先にも書いた『竜とそばかすの姫』の児童虐待が唐突な感じがしたのとか、『アーヤと魔女』が大きな盛り上がりがないまま終わってしまった感じがあるのに対して、本作は親子関係の問題とか、きちんと描かれていて、それが作品の背骨にあるわけで。盛り上がり的にも、きちんとバトルアクションを入れてきましたしね。まぁ、たっぷりというわけではないですが。そこは日常を描くのが上手い監督ですから。

先日のnoteでも書きましたがマヨイガとは、『日本昔ばなし』の中でも取り上げられていました。作品としては、割と童話『ヘンデルとグレーテル』や『北斗の拳』やら劇場版『若おかみは小学生』やら、いろんな要素が入っている作品だと思います。原作小説は未読なので、どこまでがアニメオリジナルなのか、解りませんが。本作はそういう意味で、自分が大好きだった民話のいろんな部分──『不思議なコマ犬』などの要素とか、混じっていたようにも思います。

■日本文化の根っ子の部分■

そういう、もうひとつ似た話を思い出して検索したら、『地獄穴の話』という怖ろしげなタイトルの作品でした。それは、北海道に伝わる桃源郷譚のひとつですが。北海道のシリパ山の崎に穴があり、それが死者の国と繋がっているという内容で、その洞窟はオマンルパロ(あの世への入り口)と呼ばれているとか。北海道には、こういうタイプのお話が多いようですが、桃源郷ではなく黄泉の国というのが、日本神話の黄泉比良坂を思わせます。

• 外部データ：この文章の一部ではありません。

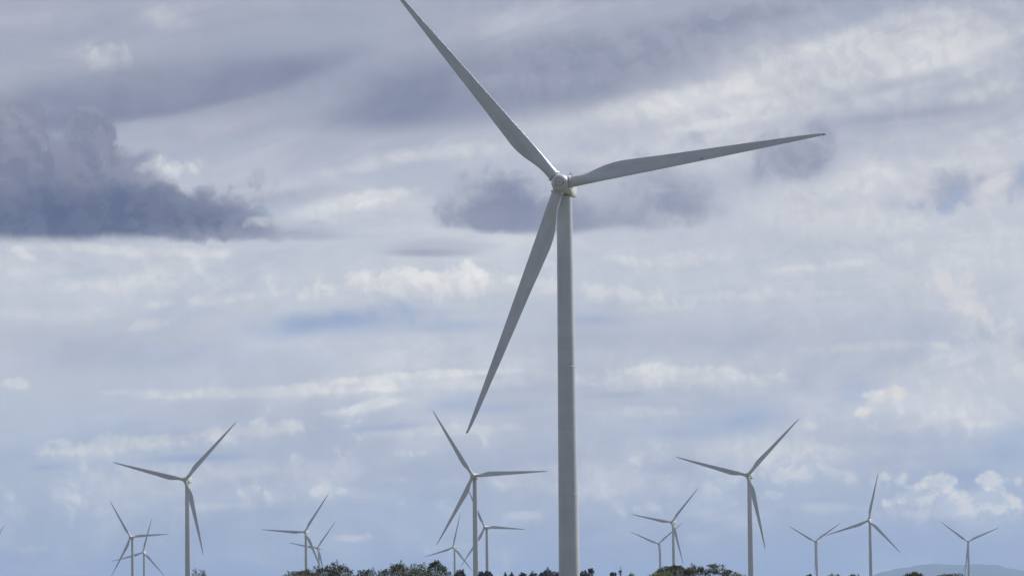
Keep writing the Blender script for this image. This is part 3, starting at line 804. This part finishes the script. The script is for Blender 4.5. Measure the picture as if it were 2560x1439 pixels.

本作は、その意味では細田守監督の『サマーウォーズ』の、女系による継承的な要素も入っていて、それは新海誠監督の『君の名は。』の、要素でもあるのですが。新海誠監督は神道の〝むすび〟という概念がベースになっているんですが。それ自体、女系天皇議論の現代の反映とは思いませんが。えにしと呼ばれるモノが、日本の文化や思考の中に、深くあるのは事実。縁を結び、縁を切る物語。

■続編やスピンアウトにも期待■

そういう、多様な要素はありますが。ではそれらが、ツギハギのごった煮かと言えば、ちゃんと1本の筋になっていますから。さすが、川面真也監督に吉田玲子脚本です。こういう状況で、映画館にも頻繁に行けない状況なんですが、もう何回かはリピートしたいですね。この世界のまま、テレビシリーズも作って欲しいですけどね。岩手の、人間と妖怪の共存する、ふしぎに懐かしい世界で。ぜひ検討をお願いしますm(_ _)m

加えて声優陣は、主演の芦田愛菜さんはもちろん、『漁港の肉子ちゃん』に続き、大竹しのぶさんが途中まで気付かせない圧倒的演技力。いやぁ、やはり声優である前に俳優たれと、野沢那智さんが語っておられたように。舞台もこなす俳優は、さすがですね。声優以外の〝旬のアイドル声優初挑戦〟みたいなのは、萎えることが多いのですが。『もののけ姫』の美輪明宏さんや森繁久彌さんのような、ベテランの適役は、ぜひと思いました。